Remember “New Coke”? Well, Sergio Zyman was in charge of introducing it, and it was a flop. Rather than building on Coca Cola’s strengths (“Good Bones”) of authenticity, continuity, and stability; the folks at Coke decided to counter the Pepsi Challenge by innovating and ended up destroying real Coca Cola and came up with a Pepsi-Look-A-Like that was a flop. In Zyman’s words, “What we really should have been doing was giving consumers a reason to drink Coke instead of mindlessly repeating that Coke was part of their life or that it was an advertising icon.” Gosh, sounds like the UMC and many institutions that are trying to decipher the 21st century terrain. Coke reconnected with its customers and 72 days after “New Coke’s” introduction, they went back to the original formula. They innovated and failed. They renovated and succeeded!
Renovation isn’t doing different things; i.e., rearranging the deck chairs on the Titanic.
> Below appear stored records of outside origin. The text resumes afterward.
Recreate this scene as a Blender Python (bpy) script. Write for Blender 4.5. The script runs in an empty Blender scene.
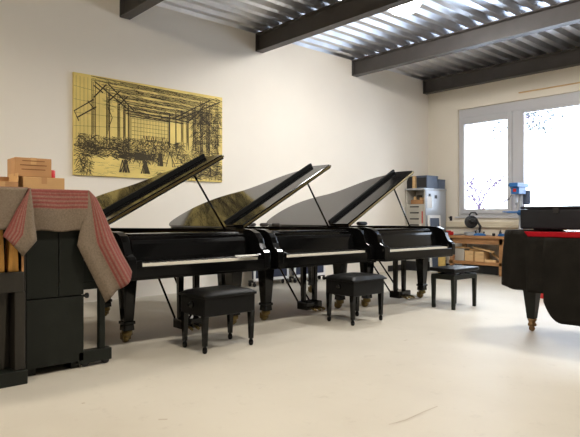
import bpy, bmesh, math, random
from mathutils import Vector, Matrix
R = math.radians
sc = bpy.context.scene
COL = sc.collection
random.seed(7)

# ------------------------------------------------------------------ materials
def new_mat(name):
    m = bpy.data.materials.new(name); m.use_nodes = True
    nt = m.node_tree; b = nt.nodes['Principled BSDF']
    return m, nt, b
def srgb(r, g, b):
    f = lambda c: (c/255/12.92) if c/255 <= .04045 else ((c/255+.055)/1.055)**2.4
    return (f(r), f(g), f(b), 1)
def mat(name, col, rough=.5, metal=0, coat=0, noise=0, nscale=20, bump=0, bscale=60, stretch=(1,1,1), spec=.5):
    m, nt, b = new_mat(name)
    b.inputs['Base Color'].default_value = col
    b.inputs['Roughness'].default_value = rough
    b.inputs['Metallic'].default_value = metal
    b.inputs['Coat Weight'].default_value = coat
    b.inputs['Coat Roughness'].default_value = .03
    b.inputs['Specular IOR Level'].default_value = spec
    tc = nt.nodes.new('ShaderNodeTexCoord'); mp = nt.nodes.new('ShaderNodeMapping')
    mp.inputs['Scale'].default_value = stretch
    nt.links.new(tc.outputs['Object'], mp.inputs['Vector'])
    if noise:
        n = nt.nodes.new('ShaderNodeTexNoise'); n.inputs['Scale'].default_value = nscale
        n.inputs['Detail'].default_value = 6
        r = nt.nodes.new('ShaderNodeValToRGB')
        a = [max(0, c*(1-noise)) for c in col[:3]]+[1]; c2 = [min(1, c*(1+noise)) for c in col[:3]]+[1]
        r.color_ramp.elements[0].color = a; r.color_ramp.elements[1].color = c2
        r.color_ramp.elements[0].position = .3; r.color_ramp.elements[1].position = .7
        nt.links.new(mp.outputs[0], n.inputs['Vector']); nt.links.new(n.outputs['Fac'], r.inputs[0])
        nt.links.new(r.outputs[0], b.inputs['Base Color'])
    if bump:
        n2 = nt.nodes.new('ShaderNodeTexNoise'); n2.inputs['Scale'].default_value = bscale
        n2.inputs['Detail'].default_value = 4
        bp = nt.nodes.new('ShaderNodeBump'); bp.inputs['Strength'].default_value = bump
        bp.inputs['Distance'].default_value = .01
        nt.links.new(mp.outputs[0], n2.inputs['Vector']); nt.links.new(n2.outputs['Fac'], bp.inputs['Height'])
        nt.links.new(bp.outputs[0], b.inputs['Normal'])
    return m
M = {}
M['lacquer'] = mat('black_lacquer', (.004,.004,.0042,1), .09, spec=.28)
M['lid'] = mat('polished_black_lid', (.004,.004,.0042,1), .09, spec=.75)
M['steelw'] = mat('steel_wire', (.55,.52,.46,1), .3, metal=1)
M['lip'] = mat('matt_black_edge', (.006,.006,.006,1), .6, spec=.12)
M['satin'] = mat('satin_black', (.010,.012,.0095,1), .45, noise=.15, nscale=8, spec=.25)
M['ivory'] = mat('white_key', srgb(238,232,216), .25)
M['ebony'] = mat('black_key', (.008,.008,.008,1), .3)
M['brass'] = mat('brass', (.20,.145,.06,1), .32, metal=1)
M['plate'] = mat('gold_plate', (.45,.28,.08,1), .38, metal=.8)
M['sound'] = mat('soundboard_spruce', srgb(190,130,60), .4, noise=.25, nscale=4, stretch=(1,14,1))
M['redfelt'] = mat('red_felt', srgb(120,35,30), .95)
M['leather'] = mat('black_leather', (.006,.006,.006,1), .36, spec=.18, bump=.25, bscale=140)
M['wall'] = mat('painted_wall', srgb(240,233,221), .85, noise=.02, nscale=1.2, bump=.05, bscale=30)
M['walld'] = mat('low_bounce_wall', srgb(150,146,140), .85, noise=.02, nscale=1.2)  # grey of the unseen right and front walls, darkened to cut bounced fill light
M['wallb'] = mat('cream_wall', srgb(238,230,214), .85, noise=.02, nscale=1.5, bump=.05, bscale=30)
M['steel'] = mat('dark_painted_steel', srgb(78,74,72), .5, noise=.1, nscale=5)
M['frame'] = mat('window_frame_grey', srgb(205,205,208), .45)
M['trunk'] = mat('cream_trunking', srgb(225,214,188), .5)
M['card'] = mat('cardboard', srgb(180,138,94), .85, noise=.12, nscale=6)
M['cardl'] = mat('pale_cardboard', srgb(196,158,108), .85, noise=.1, nscale=6)
M['cardd'] = mat('box_print', srgb(128,88,52), .9)
M['red'] = mat('red_paint', srgb(190,30,30), .35)
M['redlac'] = mat('red_lacquer', srgb(160,20,32), .15)
M['cloth'] = mat('black_cloth', srgb(27,25,22), .95, noise=.25, nscale=7, bump=.3, bscale=40, spec=.15)
M['case'] = mat('black_case', srgb(26,28,34), .6, spec=.3, noise=.15, nscale=5, bump=.1)
M['wood'] = mat('bench_wood', srgb(160,116,74), .6, noise=.28, nscale=3, stretch=(1,8,8))
M['woodl'] = mat('pale_wood', srgb(214,178,128), .65, noise=.15, nscale=5, stretch=(1,6,6))
M['darkw'] = mat('dark_wood', srgb(32,28,21), .5, noise=.25, nscale=4, stretch=(8,8,1))
M['golden'] = mat('golden_wood', srgb(192,140,66), .5, noise=.3, nscale=3, stretch=(10,10,1))
M['greym'] = mat('grey_metal', srgb(176,180,186), .4, metal=.3)
M['drawer'] = mat('drawer_grey', srgb(186,182,172), .5)
M['dark'] = mat('dark_plastic', srgb(30,30,32), .5)
M['navy'] = mat('navy_panel', srgb(24,34,62), .55)
M['slate'] = mat('slate_box', srgb(86,98,118), .6)
M['sheet'] = mat('white_paper', srgb(236,236,234), .8)
M['blue'] = mat('blue_machine', srgb(40,110,180), .4)
M['white'] = mat('white_paint', srgb(232,232,230), .5)
M['felt'] = mat('grey_felt', srgb(74,70,66), .95)
M['bark'] = mat('bark', srgb(74,58,82), .9, noise=.2)
M['leaf'] = mat('leaf', srgb(58,64,66), .8, noise=.3)
M['snow'] = mat('snowy_ground', srgb(225,228,235), .9)
M['tan'] = mat('tan_tube', srgb(178,150,84), .6, noise=.1)

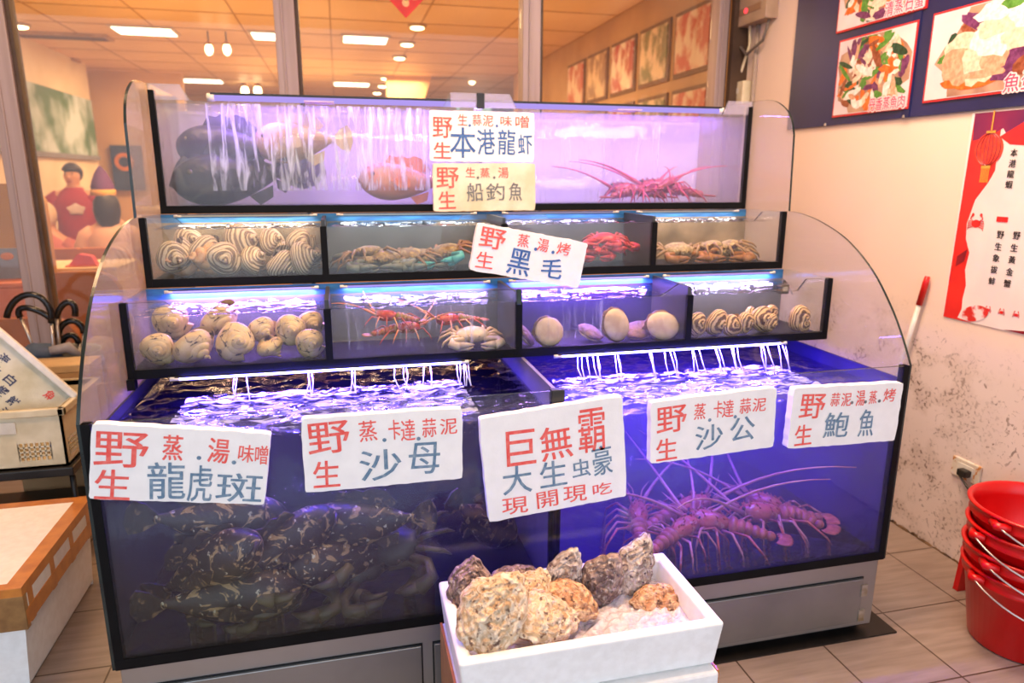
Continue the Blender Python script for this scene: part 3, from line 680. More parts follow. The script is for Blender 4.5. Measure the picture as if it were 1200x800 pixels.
sign('largest white foam sign, tilted in the middle of the large tank above the oysters', [(560, 490), (729, 465), (735, 580), (574, 613)], YS,
     [('巨', .265, .33, .20, .33, R_), ('無', .51, .34, .22, .32, R_), ('霸', .765, .28, .19, .42, R_), ('大', .22, .63, .20, .27, B_), ('生', .475, .635, .19, .25, B_), ('虫', .675, .63, .13, .18, B_), ('豪', .83, .59, .14, .29, B_),
      ('現', .19, .88, .18, .16, R_), ('開', .42, .875, .15, .16, R_), ('現', .62, .875, .17, .16, R_), ('吃', .82, .875, .14, .12, R_)], M['foam_sign'], seed=3)
sign('white foam price sign lettered 沙公, between the largest sign and the rightmost sign', [(763, 472), (910, 453), (907, 524), (762, 543)], YS,
     [('野', .16, .31, .23, .42, R_), ('生', .125, .79, .16, .35, R_), ('蒸', .38, .24, .09, .26, R_), ('.', .46, .40, 0, 0, B_), ('卡', .525, .24, .07, .27, R_), ('達', .605, .25, .09, .28, R_), ('.', .665, .40, 0, 0, B_), ('蒜', .745, .24, .09, .25, R_), ('泥', .86, .25, .11, .22, R_),
      ('沙', .46, .68, .22, .40, B_), ('公', .73, .62, .20, .40, B_)], M['foam_sign'], seed=4)
sign('rightmost white foam price sign on the large tank, lettered 鮑魚', [(930, 455), (1059, 448), (1049, 516), (923, 526)], YS,
     [('野', .18, .31, .22, .40, R_), ('生', .13, .78, .15, .34, R_), ('蒜', .38, .22, .08, .22, R_), ('泥', .48, .23, .09, .22, R_), ('.', .535, .29, 0, 0, G_), ('湯', .61, .22, .08, .26, R_), ('.', .66, .29, 0, 0, G_), ('蒸', .725, .22, .07, .22, R_), ('.', .79, .29, 0, 0, G_), ('烤', .88, .20, .11, .22, R_),
      ('鮑', .42, .65, .22, .42, B_), ('魚', .70, .65, .14, .46, B_)], M['foam_sign'], seed=5)
sign('upper of two stacked foam signs on the top tank, whiter, blue words 本港龍虾', [(503, 129), (625, 132), (627, 190), (504, 189)], YD1-.03,
     [('野', .12, .33, .18, .40, R_), ('生', .115, .78, .16, .32, R_), ('生', .31, .17, .09, .22, R_), ('.', .375, .28, 0, 0, N_), ('蒜', .445, .17, .085, .22, R_), ('泥', .55, .18, .10, .22, R_), ('.', .635, .28, 0, 0, N_), ('味', .725, .18, .11, .20, R_), ('噌', .88, .19, .13, .24, R_),
      ('本', .31, .62, .24, .60, N_), ('港', .53, .60, .17, .50, N_), ('龍', .73, .60, .17, .50, N_), ('虾', .91, .64, .14, .40, N_)], M['foam_sign'], .02, seed=6)
sign('lower of two stacked foam signs on the top tank, yellowed, grey words 船釣魚', [(507, 191), (627, 191), (628, 246), (508, 248)], YD1-.03,
     [('野', .14, .30, .21, .42, R_), ('生', .13, .76, .16, .36, R_), ('生', .36, .19, .09, .20, R_), ('.', .43, .30, 0, 0, G_), ('蒸', .50, .20, .09, .20, R_), ('.', .59, .30, 0, 0, G_), ('湯', .68, .20, .10, .22, R_),
      ('船', .40, .60, .16, .38, G_), ('釣', .60, .60, .18, .36, G_), ('魚', .80, .60, .13, .38, G_)], M['foam_old'], .02, seed=7)
sign('steeply tilted white foam sign lettered 黑毛, propped on the lower step', [(561, 259), (688, 286), (679, 336), (549, 318)], YB1-.03,
     [('野', .15, .27, .22, .42, R_), ('生', .115, .74, .15, .34, R_), ('蒸', .42, .20, .10, .27, R_), ('.', .54, .33, 0, 0, N_), ('湯', .60, .22, .10, .27, R_), ('.', .70, .33, 0, 0, N_), ('烤', .79, .22, .12, .26, R_),
      ('黑', .42, .66, .20, .54, N_), ('毛', .72, .67, .19, .42, N_)], M['foam_sign'], .02, seed=8)

# ------------------------------------------------------------------ sea animals : prototypes
ORD = ('first', 'second', 'third', 'fourth', 'fifth', 'sixth', 'seventh', 'eighth', 'ninth', 'tenth', 'eleventh', 'twelfth')
def fish_proto(name, L, H, Wd, mat, fin, eye_c=(92, 78, 52)):
    t = thing(name, 'x', 'fish')
    mb = MB(); n = 16; k = 22; vs = []; fs = []
    for i in range(k+1):
        s = i/k
        e = (math.sin(PI*min(1, s*1.02)**.72)**.8 if 0 < s < 1 else 0)
        hh = H*max(.02, e*(1-.15*s)) if s < .8 else H*max(.16, e*(1-.15*s))
        ww = Wd*max(.02, math.sin(PI*min(.97, s)**.62)**.8) if s < 1 else Wd*.05
        zc = -.06*H*math.sin(PI*s)
        for j in range(n):
            a = 2*PI*j/n; vs.append((L*(.5-s), ww*math.cos(a)*abs(math.cos(a))**.1, zc+hh*math.sin(a)))
    for i in range(k):
        for j in range(n): fs.append((i*n+j, i*n+(j+1) % n, (i+1)*n+(j+1) % n, (i+1)*n+j))
    fs += [tuple(range(n-1, -1, -1)), tuple(k*n+j for j in range(n))]
    mb.add(vs, fs); mb.build('body', mat, t, True, local=True)
    MB().prism([(-.46*L, .13*H), (-.56*L, .5*H), (-.64*L, .62*H), (-.68*L, .3*H), (-.685*L, -.2*H), (-.64*L, -.6*H), (-.55*L, -.5*H), (-.46*L, -.16*H)], 'xz', -.003, .003).build('tail_fin', fin, t, local=True)
    dorsal = [(.2*L, .84*H), (.13*L, 1.26*H), (.05*L, 1.18*H), (0, 1.3*H), (-.08*L, 1.15*H), (-.16*L, 1.28*H), (-.27*L, 1.12*H), (-.36*L, .62*H), (-.3*L, .45*H), (0, .7*H)]
    MB().prism(dorsal, 'xz', -.003, .003).build('dorsal_fin', fin, t, local=True)
    MB().prism([(-.12*L, -.8*H), (-.2*L, -1.18*H), (-.32*L, -.95*H), (-.34*L, -.5*H)], 'xz', -.003, .003).build('anal_fin', fin, t, local=True)
    for s in (-1, 1):
        MB().prism([(.14*L, .0), (.02*L, .28*H), (-.09*L, .1*H), (-.09*L, -.3*H), (.03*L, -.36*H)], 'xz', s*Wd*1.0-.002, s*Wd*1.0+.002, M=Matrix.Rotation(.1*s, 4, 'Z')).build('pectoral_fin', fin, t, local=True)
        e = MB().ell((.33*L, s*Wd*.66, .30*H), (.018*L+.004,)*3).build('eye', pm('fish_eye', eye_c, None, rough=.15), t, True, local=True)
    MB().tube([(.495*L, -Wd*.25, -.05*H), (.44*L, -Wd*.58, -.22*H), (.37*L, -Wd*.82, -.30*H)], .006*L/.3, 6).build('mouth', fin, t, True, local=True)
    register(t); return t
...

Renovation is doing better things with your strengths, building better things out of existing things. Renovation starts with the assets that are already on hand and delivers a product that people desire. Innovation starts with trying to find out what a company can make and then hopes somebody will buy it. It’s a lot easier to sell what you know you can make with existing assets to people you already know who need what you’re offering.
Does our world still need the Gospel? Well, yeah. Take a look around. The need is evident, but what day is easiest to travel around the city streets of Columbia? Sunday. So what are our core values and strengths that can help us renovate the church? I could answer in a lot of ways, but I’m just going to pick one for today – Community. Facebook isn’t community although it’s better than nothing. Nothing better meets the yearning of one soul to know another soul than real face-time. Communities of faith can provide the small groups, the worship experiences, the festivals, block parties, Bible studies, and pot-luck suppers to help people meet one of their most basic needs: community. What is your faith community’s greatest strength? Offer it and say “Hello!” to relevancy and give people a reason to drink from the Gospel waters!